- Stored data:
----------
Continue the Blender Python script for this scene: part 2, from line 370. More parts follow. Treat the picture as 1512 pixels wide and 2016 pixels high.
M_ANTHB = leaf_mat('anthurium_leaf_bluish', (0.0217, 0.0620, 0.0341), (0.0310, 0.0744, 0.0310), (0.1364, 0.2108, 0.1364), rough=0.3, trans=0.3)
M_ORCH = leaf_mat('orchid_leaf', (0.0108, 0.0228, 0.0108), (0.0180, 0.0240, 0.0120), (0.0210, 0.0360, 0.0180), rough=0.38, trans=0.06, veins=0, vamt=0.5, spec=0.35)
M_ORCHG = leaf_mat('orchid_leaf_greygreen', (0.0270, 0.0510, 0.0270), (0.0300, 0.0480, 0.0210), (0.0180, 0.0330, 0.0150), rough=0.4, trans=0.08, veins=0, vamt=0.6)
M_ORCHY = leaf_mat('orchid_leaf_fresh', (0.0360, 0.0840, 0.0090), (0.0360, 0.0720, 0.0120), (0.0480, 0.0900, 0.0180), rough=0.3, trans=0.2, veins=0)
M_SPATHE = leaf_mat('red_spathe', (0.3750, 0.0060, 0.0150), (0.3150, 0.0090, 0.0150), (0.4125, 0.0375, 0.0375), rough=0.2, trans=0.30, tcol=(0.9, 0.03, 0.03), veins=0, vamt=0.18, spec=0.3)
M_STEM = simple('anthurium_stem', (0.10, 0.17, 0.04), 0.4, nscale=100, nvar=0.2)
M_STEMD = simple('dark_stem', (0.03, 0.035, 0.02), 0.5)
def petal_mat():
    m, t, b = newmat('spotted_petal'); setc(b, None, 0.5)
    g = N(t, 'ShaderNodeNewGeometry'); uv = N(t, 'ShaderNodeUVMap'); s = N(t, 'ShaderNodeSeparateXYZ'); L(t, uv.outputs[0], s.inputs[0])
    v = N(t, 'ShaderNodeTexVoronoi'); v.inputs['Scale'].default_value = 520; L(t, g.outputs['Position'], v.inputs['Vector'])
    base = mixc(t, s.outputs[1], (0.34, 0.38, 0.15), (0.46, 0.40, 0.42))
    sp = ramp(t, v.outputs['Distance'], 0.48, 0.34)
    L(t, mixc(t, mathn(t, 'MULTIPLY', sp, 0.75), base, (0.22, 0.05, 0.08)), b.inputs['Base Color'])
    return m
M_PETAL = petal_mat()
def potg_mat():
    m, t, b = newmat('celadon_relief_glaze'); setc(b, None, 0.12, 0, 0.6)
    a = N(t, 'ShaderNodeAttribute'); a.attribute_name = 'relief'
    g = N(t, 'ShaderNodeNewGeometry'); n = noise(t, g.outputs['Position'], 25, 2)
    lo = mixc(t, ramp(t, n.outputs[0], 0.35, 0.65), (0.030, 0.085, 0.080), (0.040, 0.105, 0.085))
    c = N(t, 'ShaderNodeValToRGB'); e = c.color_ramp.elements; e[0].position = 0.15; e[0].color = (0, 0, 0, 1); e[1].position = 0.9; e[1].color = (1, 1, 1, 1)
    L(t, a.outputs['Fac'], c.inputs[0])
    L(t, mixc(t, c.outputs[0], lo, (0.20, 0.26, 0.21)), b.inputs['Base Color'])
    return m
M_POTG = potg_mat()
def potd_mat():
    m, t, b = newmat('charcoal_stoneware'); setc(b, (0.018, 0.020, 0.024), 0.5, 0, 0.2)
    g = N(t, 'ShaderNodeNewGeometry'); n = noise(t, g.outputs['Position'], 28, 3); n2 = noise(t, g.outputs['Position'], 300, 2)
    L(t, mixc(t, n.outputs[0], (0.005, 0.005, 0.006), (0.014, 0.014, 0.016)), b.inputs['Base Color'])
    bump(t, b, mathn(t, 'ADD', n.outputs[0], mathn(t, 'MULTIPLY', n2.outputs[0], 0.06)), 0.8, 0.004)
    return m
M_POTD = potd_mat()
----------
- Goal:
Copy all of the material word for word.

- Solution to the exercise:
Continue the Blender Python script for this scene: part 2, from line 370. More parts follow. Treat the picture as 1512 pixels wide and 2016 pixels high.
M_ANTHB = leaf_mat('anthurium_leaf_bluish', (0.0217, 0.0620, 0.0341), (0.0310, 0.0744, 0.0310), (0.1364, 0.2108, 0.1364), rough=0.3, trans=0.3)
M_ORCH = leaf_mat('orchid_leaf', (0.0108, 0.0228, 0.0108), (0.0180, 0.0240, 0.0120), (0.0210, 0.0360, 0.0180), rough=0.38, trans=0.06, veins=0, vamt=0.5, spec=0.35)
M_ORCHG = leaf_mat('orchid_leaf_greygreen', (0.0270, 0.0510, 0.0270), (0.0300, 0.0480, 0.0210), (0.0180, 0.0330, 0.0150), rough=0.4, trans=0.08, veins=0, vamt=0.6)
M_ORCHY = leaf_mat('orchid_leaf_fresh', (0.0360, 0.0840, 0.0090), (0.0360, 0.0720, 0.0120), (0.0480, 0.0900, 0.0180), rough=0.3, trans=0.2, veins=0)
M_SPATHE = leaf_mat('red_spathe', (0.3750, 0.0060, 0.0150), (0.3150, 0.0090, 0.0150), (0.4125, 0.0375, 0.0375), rough=0.2, trans=0.30, tcol=(0.9, 0.03, 0.03), veins=0, vamt=0.18, spec=0.3)
M_STEM = simple('anthurium_stem', (0.10, 0.17, 0.04), 0.4, nscale=100, nvar=0.2)
M_STEMD = simple('dark_stem', (0.03, 0.035, 0.02), 0.5)
def petal_mat():
    m, t, b = newmat('spotted_petal'); setc(b, None, 0.5)
    g = N(t, 'ShaderNodeNewGeometry'); uv = N(t, 'ShaderNodeUVMap'); s = N(t, 'ShaderNodeSeparateXYZ'); L(t, uv.outputs[0], s.inputs[0])
    v = N(t, 'ShaderNodeTexVoronoi'); v.inputs['Scale'].default_value = 520; L(t, g.outputs['Position'], v.inputs['Vector'])
    base = mixc(t, s.outputs[1], (0.34, 0.38, 0.15), (0.46, 0.40, 0.42))
    sp = ramp(t, v.outputs['Distance'], 0.48, 0.34)
    L(t, mixc(t, mathn(t, 'MULTIPLY', sp, 0.75), base, (0.22, 0.05, 0.08)), b.inputs['Base Color'])
    return m
M_PETAL = petal_mat()
def potg_mat():
    m, t, b = newmat('celadon_relief_glaze'); setc(b, None, 0.12, 0, 0.6)
    a = N(t, 'ShaderNodeAttribute'); a.attribute_name = 'relief'
    g = N(t, 'ShaderNodeNewGeometry'); n = noise(t, g.outputs['Position'], 25, 2)
    lo = mixc(t, ramp(t, n.outputs[0], 0.35, 0.65), (0.030, 0.085, 0.080), (0.040, 0.105, 0.085))
    c = N(t, 'ShaderNodeValToRGB'); e = c.color_ramp.elements; e[0].position = 0.15; e[0].color = (0, 0, 0, 1); e[1].position = 0.9; e[1].color = (1, 1, 1, 1)
    L(t, a.outputs['Fac'], c.inputs[0])
    L(t, mixc(t, c.outputs[0], lo, (0.20, 0.26, 0.21)), b.inputs['Base Color'])
    return m
M_POTG = potg_mat()
def potd_mat():
    m, t, b = newmat('charcoal_stoneware'); setc(b, (0.018, 0.020, 0.024), 0.5, 0, 0.2)
    g = N(t, 'ShaderNodeNewGeometry'); n = noise(t, g.outputs['Position'], 28, 3); n2 = noise(t, g.outputs['Position'], 300, 2)
    L(t, mixc(t, n.outputs[0], (0.005, 0.005, 0.006), (0.014, 0.014, 0.016)), b.inputs['Base Color'])
    bump(t, b, mathn(t, 'ADD', n.outputs[0], mathn(t, 'MULTIPLY', n2.outputs[0], 0.06)), 0.8, 0.004)
    return m
M_POTD = potd_mat()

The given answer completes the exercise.